Monday, October 13, 2008

Gal Pal

I don't spend a great deal of time reflecting on the fact that Clare is my daughter. She's my child, of course, and as her mother I work hard to give her the love, discipline, encouragement and structure that I believe she needs - as well as her brother. I remember my mom telling me, upon hearing the news from our first ultrasound that we were going to have a girl, that she was so pleased I was going to have a daughter...and many times since then I've wondered why. Ha! I'm mostly joking, although I do think Clare and I butt heads more than I do or will with Danny. I probably have higher expectations of Clare, because I've been in her shoes and want her to wear mine someday, so to speak. Whereas Danny is a totally foreign creature. (Hey, I know you all know what I'm talking about. We don't call him the Danimal for nothing.)

Anyway, yesterday was the kind of day where I really had a chance to appreciate Clare, both as an individual and as a girl. It started the minute I woke up yesterday, or should I say the minute Clare woke me up. Typically Clare wakes up sometime between 6-7. Thanks to the handy digital clock on her nightstand, she knows that when it turns 7, she can come downstairs (on the weekends; during the week we're out of the house by 7:05). Thanks to the ineptness of Georgia Power (and possibly the strong winds), we were out of power from 1-7:30 a.m. Sunday morning. So when Clare woke to total darkness at 6:16 a.m., she panicked (no night light! no clock!) and started crying for me. I anticipated this when the power initially went out, so I made my bleary-eyed way to her room and figured we were ready to start the day. Once I explained to her what had happened, she was fine, and then suggested we go back to bed. Sure! Oh, wait, she meant both of us in her room. Now, Clare never asks us to lay with her, and never tries to come into our bed except on weekends when we go in to wake up Daddy, so I opted to accept her invitation, especially because it was not issued in a whiny manner. It was a rare morning where Danny was actually still asleep, so the two of us got to lounge together in her bed for the next 45 minutes. We didn't exactly snuggle - Clare is simply not a very cuddly kid - but we definitely passed some quality time together. Sometimes she would make pleasant conversation, asking what is my favorite book, etc.
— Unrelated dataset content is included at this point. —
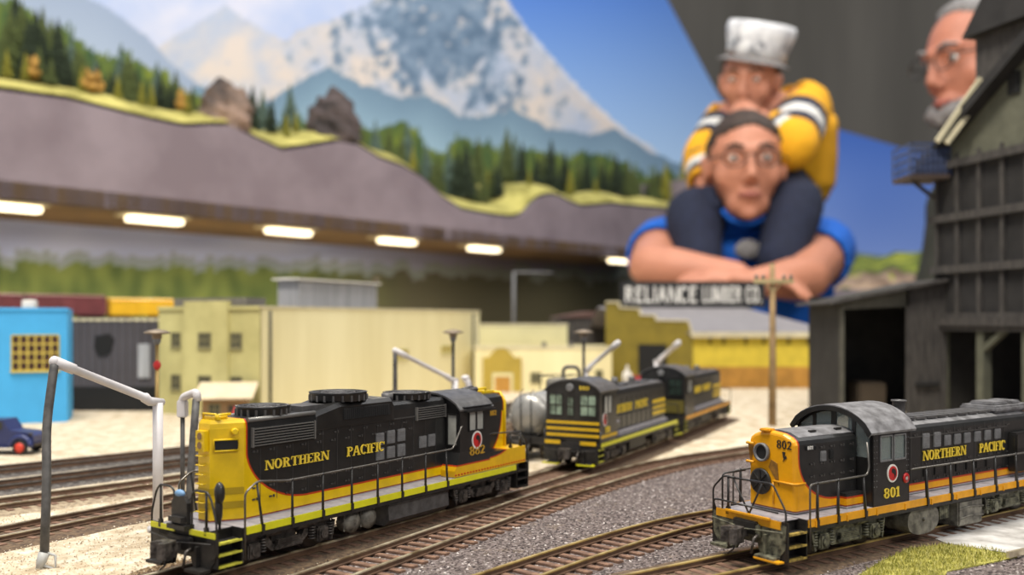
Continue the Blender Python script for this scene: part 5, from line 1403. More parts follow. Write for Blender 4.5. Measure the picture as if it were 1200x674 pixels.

Other times we just rested our eyes and enjoyed the lazy moment.

Once our Sunday got going, and the power returned, we slipped back into our usual routine of getting bagels, going to church, etc. I had told Clare that after quiet time we were going to head to Target to find her some shoes, and she was very excited. She loves to shop, especially for herself. Which is a good thing, because her Flintstone feet are very difficult to fit. When she first emerged from quiet time, she seemed a tad tired and grumpy, so I wasn't sure what to expect from our shopping excursion. She perked up once she saw me with my purse, though, and asked if she could bring one of her own. Absolutely, I responded, as long as she realized that she was the one who would carry it. Armed with her purse containing her princess cell phone and camera, plus a pair of sunglasses, she was ready.

I knew it was a good sign when she opted to sit in the row right behind me, as opposed to the seat in the way back. We chatted amiably about what a good idea it is to wear sunglasses, and the bonus fact that they make you look cool. When we got to Target she made sure to take off her sunglasses when I took off mine, and in general tried to emulate me as much as possible. At one point, probably after we got our Starbucks, Clare said to me, "I like hanging out with you," and I remember that I had just been thinking the same thing. We struck out in the Target shoe department, but even that was a pleasant experience, because she remained chipper, and also because I was pleased that she wasn't determined to make cute Hello Kitty shoes work simply because she liked the way they looked. We decided to head to the mall and try our luck at Payless, where we succeeded. As we walked hand-in-hand on our way to the car, I felt very blessed. I won't go so far as to jinx myself by saying that perhaps the teen years won't be as bad as I fear, but I will say that I like having a daughter to gal pal around with. I see a lifetime of shopping joy ahead of us. (Haven't said it in a while: Just work harder, Tim.)